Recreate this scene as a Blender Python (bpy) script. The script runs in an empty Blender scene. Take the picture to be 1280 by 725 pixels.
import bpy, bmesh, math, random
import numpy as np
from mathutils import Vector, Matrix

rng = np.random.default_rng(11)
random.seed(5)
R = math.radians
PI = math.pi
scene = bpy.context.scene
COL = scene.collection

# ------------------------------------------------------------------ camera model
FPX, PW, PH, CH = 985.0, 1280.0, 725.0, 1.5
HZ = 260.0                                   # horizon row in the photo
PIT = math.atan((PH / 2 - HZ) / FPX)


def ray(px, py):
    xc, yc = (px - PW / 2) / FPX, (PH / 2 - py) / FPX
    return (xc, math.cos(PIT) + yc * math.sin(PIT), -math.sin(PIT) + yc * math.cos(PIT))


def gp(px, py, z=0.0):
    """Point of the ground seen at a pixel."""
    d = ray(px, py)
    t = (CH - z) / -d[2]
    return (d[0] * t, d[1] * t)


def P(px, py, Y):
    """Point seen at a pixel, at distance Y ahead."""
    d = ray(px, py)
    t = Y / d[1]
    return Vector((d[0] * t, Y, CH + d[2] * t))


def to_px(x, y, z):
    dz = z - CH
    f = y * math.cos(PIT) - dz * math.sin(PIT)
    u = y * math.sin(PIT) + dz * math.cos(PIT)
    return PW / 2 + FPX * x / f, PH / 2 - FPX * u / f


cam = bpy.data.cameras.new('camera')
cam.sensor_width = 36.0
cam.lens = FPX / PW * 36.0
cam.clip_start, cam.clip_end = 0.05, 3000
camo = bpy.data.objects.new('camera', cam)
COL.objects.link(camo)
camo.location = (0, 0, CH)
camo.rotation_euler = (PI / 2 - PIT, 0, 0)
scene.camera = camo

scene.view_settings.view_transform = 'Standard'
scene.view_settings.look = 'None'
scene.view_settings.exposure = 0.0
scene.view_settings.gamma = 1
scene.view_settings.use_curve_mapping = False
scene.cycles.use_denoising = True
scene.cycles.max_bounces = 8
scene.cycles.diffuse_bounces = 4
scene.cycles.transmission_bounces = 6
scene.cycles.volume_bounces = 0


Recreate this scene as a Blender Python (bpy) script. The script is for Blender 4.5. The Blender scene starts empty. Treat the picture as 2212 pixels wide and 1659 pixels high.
################
Write out every entry above, word for word.

#### SOLVED EXERCISE
Recreate this scene as a Blender Python (bpy) script. The script runs in an empty Blender scene. Take the picture to be 1280 by 725 pixels.
import bpy, bmesh, math, random
import numpy as np
from mathutils import Vector, Matrix

rng = np.random.default_rng(11)
random.seed(5)
R = math.radians
PI = math.pi
scene = bpy.context.scene
COL = scene.collection

# ------------------------------------------------------------------ camera model
FPX, PW, PH, CH = 985.0, 1280.0, 725.0, 1.5
HZ = 260.0                                   # horizon row in the photo
PIT = math.atan((PH / 2 - HZ) / FPX)


def ray(px, py):
    xc, yc = (px - PW / 2) / FPX, (PH / 2 - py) / FPX
    return (xc, math.cos(PIT) + yc * math.sin(PIT), -math.sin(PIT) + yc * math.cos(PIT))


def gp(px, py, z=0.0):
    """Point of the ground seen at a pixel."""
    d = ray(px, py)
    t = (CH - z) / -d[2]
    return (d[0] * t, d[1] * t)


def P(px, py, Y):
    """Point seen at a pixel, at distance Y ahead."""
    d = ray(px, py)
    t = Y / d[1]
    return Vector((d[0] * t, Y, CH + d[2] * t))


def to_px(x, y, z):
    dz = z - CH
    f = y * math.cos(PIT) - dz * math.sin(PIT)
    u = y * math.sin(PIT) + dz * math.cos(PIT)
    return PW / 2 + FPX * x / f, PH / 2 - FPX * u / f


cam = bpy.data.cameras.new('camera')
cam.sensor_width = 36.0
cam.lens = FPX / PW * 36.0
cam.clip_start, cam.clip_end = 0.05, 3000
camo = bpy.data.objects.new('camera', cam)
COL.objects.link(camo)
camo.location = (0, 0, CH)
camo.rotation_euler = (PI / 2 - PIT, 0, 0)
scene.camera = camo

scene.view_settings.view_transform = 'Standard'
scene.view_settings.look = 'None'
scene.view_settings.exposure = 0.0
scene.view_settings.gamma = 1
scene.view_settings.use_curve_mapping = False
scene.cycles.use_denoising = True
scene.cycles.max_bounces = 8
scene.cycles.diffuse_bounces = 4
scene.cycles.transmission_bounces = 6
scene.cycles.volume_bounces = 0


Recreate this scene as a Blender Python (bpy) script. The script is for Blender 4.5. The Blender scene starts empty. Treat the picture as 2212 pixels wide and 1659 pixels high.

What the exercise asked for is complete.